The group was first targeted last year when a bomb ripped through the group's mosque in Swat. Twenty-two worshippers were killed and more than 50 injured in the Mingora attack. The city is the center of the northwestern Swat Valley, which was a stronghold of current TTP leader Maulana Fazlullah before a large military offensive dislodged him in 2009.

The emergence of the Taliban has strained the already fragmented Deobandi clerical establishment. The puritanical sect emerged as a 19th century reformist movement in the subcontinent.

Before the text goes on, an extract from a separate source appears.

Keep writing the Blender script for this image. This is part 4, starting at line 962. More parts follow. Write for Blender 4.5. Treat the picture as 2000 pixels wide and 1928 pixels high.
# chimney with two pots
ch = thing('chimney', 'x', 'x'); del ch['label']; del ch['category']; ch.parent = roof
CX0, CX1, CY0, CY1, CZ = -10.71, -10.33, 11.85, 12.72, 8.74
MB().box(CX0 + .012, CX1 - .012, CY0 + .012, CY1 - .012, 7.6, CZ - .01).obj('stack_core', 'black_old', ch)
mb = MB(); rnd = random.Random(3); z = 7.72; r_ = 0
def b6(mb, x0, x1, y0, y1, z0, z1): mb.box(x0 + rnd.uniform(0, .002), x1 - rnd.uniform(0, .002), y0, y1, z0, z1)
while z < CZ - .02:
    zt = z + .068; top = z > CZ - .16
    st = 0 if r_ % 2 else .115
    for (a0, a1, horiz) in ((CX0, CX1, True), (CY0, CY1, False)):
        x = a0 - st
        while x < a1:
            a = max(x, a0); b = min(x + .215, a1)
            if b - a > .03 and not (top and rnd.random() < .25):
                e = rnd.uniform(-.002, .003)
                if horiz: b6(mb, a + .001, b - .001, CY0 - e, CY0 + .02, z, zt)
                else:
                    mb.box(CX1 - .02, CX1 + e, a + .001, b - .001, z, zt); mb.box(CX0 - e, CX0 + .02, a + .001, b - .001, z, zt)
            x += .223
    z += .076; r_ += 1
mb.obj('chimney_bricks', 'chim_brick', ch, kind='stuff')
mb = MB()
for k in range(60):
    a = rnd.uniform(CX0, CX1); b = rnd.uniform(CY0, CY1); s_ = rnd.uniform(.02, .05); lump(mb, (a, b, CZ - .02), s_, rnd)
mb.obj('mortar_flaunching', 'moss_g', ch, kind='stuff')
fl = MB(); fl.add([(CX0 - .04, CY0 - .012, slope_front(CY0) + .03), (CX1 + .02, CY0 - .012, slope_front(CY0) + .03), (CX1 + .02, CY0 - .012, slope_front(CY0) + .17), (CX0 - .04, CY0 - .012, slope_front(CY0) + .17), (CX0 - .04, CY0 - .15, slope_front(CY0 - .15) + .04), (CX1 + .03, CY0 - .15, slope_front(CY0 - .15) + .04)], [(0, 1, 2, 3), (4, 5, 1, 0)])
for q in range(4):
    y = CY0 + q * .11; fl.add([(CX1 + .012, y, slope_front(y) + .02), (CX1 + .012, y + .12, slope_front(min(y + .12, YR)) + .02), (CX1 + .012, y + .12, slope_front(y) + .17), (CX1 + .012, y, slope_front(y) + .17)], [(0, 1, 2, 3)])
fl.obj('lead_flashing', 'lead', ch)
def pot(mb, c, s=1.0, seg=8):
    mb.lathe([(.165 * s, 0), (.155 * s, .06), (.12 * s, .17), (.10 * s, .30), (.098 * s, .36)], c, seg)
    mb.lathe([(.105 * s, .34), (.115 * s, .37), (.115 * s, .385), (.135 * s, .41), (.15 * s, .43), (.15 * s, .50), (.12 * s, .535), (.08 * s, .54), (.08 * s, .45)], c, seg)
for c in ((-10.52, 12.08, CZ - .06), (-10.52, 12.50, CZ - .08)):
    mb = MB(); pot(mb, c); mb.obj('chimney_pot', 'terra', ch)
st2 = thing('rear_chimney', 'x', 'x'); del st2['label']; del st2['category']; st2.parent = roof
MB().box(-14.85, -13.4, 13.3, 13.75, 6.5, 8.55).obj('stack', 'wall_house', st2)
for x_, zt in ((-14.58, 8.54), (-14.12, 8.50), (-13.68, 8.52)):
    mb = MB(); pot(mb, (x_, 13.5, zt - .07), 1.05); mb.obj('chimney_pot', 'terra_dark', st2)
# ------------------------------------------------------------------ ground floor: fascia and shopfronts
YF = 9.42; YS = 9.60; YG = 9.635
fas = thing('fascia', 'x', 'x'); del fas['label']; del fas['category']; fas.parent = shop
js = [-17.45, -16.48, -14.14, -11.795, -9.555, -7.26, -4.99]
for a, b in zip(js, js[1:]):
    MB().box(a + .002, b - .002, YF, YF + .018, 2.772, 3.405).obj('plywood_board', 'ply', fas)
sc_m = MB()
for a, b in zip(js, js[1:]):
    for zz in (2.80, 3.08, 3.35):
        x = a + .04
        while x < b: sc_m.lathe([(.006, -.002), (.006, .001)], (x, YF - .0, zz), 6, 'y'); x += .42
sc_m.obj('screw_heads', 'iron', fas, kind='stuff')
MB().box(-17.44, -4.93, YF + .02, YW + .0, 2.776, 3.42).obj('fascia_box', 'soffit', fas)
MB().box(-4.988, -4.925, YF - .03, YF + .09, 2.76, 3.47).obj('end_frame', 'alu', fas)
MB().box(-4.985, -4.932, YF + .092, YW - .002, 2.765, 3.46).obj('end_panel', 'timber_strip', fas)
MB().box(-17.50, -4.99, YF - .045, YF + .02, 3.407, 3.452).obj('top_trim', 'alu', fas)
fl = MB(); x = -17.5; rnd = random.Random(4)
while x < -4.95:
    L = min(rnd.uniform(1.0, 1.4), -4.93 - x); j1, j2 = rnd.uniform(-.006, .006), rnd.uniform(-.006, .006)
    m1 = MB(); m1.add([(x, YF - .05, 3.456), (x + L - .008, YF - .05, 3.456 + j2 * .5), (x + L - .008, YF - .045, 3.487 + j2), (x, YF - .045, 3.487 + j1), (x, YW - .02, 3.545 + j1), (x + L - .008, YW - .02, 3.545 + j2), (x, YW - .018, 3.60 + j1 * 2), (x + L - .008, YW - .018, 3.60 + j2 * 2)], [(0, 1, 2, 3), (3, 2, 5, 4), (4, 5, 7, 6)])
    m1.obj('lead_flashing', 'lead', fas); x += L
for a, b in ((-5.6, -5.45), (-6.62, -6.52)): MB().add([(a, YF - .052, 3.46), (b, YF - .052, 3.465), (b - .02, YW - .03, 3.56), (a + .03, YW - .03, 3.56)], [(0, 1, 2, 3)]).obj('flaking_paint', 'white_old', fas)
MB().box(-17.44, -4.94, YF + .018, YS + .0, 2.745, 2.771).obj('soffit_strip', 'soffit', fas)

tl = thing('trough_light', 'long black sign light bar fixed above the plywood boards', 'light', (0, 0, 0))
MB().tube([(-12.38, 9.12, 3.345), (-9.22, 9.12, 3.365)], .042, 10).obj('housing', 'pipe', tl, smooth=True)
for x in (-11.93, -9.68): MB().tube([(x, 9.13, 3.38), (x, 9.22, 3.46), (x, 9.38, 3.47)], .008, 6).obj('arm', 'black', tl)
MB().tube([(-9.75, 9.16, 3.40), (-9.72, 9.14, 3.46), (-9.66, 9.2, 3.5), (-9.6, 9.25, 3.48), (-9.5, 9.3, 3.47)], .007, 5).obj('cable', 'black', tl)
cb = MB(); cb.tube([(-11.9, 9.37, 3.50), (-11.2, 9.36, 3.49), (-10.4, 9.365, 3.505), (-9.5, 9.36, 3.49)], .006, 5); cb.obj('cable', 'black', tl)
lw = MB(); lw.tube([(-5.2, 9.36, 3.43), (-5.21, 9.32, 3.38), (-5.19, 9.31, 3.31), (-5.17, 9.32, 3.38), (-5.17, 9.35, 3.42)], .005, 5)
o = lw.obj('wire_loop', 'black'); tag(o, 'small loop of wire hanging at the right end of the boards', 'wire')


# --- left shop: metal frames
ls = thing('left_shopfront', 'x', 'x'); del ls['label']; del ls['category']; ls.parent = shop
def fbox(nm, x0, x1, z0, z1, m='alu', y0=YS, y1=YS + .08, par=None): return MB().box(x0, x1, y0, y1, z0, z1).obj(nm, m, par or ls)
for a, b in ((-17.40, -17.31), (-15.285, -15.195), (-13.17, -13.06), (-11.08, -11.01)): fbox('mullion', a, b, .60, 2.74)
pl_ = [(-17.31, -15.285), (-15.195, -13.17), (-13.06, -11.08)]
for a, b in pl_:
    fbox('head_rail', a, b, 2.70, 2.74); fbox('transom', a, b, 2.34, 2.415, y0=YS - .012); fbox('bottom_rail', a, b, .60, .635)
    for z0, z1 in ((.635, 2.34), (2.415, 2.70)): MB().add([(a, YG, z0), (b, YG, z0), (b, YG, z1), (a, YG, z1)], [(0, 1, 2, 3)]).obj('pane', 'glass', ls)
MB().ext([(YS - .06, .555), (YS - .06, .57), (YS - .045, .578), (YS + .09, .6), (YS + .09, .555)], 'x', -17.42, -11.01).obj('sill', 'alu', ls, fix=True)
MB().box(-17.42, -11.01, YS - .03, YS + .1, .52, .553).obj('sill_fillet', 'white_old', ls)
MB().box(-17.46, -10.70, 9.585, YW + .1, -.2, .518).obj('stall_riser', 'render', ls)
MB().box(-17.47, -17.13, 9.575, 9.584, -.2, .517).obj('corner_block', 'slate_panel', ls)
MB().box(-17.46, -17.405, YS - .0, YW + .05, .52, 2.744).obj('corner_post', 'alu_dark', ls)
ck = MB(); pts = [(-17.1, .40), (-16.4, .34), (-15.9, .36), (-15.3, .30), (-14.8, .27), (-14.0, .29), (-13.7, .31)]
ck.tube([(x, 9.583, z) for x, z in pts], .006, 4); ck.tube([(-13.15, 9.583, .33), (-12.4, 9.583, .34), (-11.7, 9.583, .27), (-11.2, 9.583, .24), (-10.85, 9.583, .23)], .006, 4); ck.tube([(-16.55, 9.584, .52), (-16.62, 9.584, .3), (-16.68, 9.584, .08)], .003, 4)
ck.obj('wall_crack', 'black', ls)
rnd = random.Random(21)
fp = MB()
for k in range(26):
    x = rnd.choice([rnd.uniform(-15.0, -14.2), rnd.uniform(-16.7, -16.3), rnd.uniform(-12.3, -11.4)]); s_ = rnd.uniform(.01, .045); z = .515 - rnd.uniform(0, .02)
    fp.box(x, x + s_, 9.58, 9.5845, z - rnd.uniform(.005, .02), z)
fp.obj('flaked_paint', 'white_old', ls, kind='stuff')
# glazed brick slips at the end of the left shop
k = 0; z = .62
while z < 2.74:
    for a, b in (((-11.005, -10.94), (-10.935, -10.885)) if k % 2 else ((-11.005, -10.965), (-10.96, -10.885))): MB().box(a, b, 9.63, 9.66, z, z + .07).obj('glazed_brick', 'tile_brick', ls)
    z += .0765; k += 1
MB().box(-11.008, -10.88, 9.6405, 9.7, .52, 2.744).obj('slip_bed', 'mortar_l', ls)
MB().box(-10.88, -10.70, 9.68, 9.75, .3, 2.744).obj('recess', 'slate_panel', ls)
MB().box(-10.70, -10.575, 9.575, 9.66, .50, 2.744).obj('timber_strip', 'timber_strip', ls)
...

Today's Deobandi leaders are divided over whether to back a peaceful struggle for the implementation of Islamic Shariah law through political mobilization and religious observance; or to back the Taliban's armed struggle, which has entailed perpetrating atrocities against civilians.

Following the assassination of many prominent Deobandi clerics, most Pakistani Islamist leaders are afraid to criticize the Taliban. Maulana Amanullah Haqqani, a prominent leader of the Deobandi Jamiat Ulema-e Islam political party, says the attack on Jamaat-e Tabligh was carried by 'enemies of the country' – a euphemism for foreign intelligence services.

He sees no motive for the Taliban to attack the lay missionary group. "They are not involved in sectarianism because they resist meddling in someone else's faith. A true Muslim can't even think of targeting such peaceful people."

The near century-old Jamaat-e Tabligh is one of the largest grassroots Muslim organizations in the world. Millions of its followers, organized in small bands, visit mosques to preach greater observance among Muslims. The group also engages in converting non-Muslims to Islam.

In Pakistan, the Jamaat-e Tabligh has a considerable following in all parts of the country. During recent decades, it has attracted elites beyond its traditional middle-class base. Hundreds of thousands of devotees participate in its annual gathering in the eastern Pakistani city of Lahore.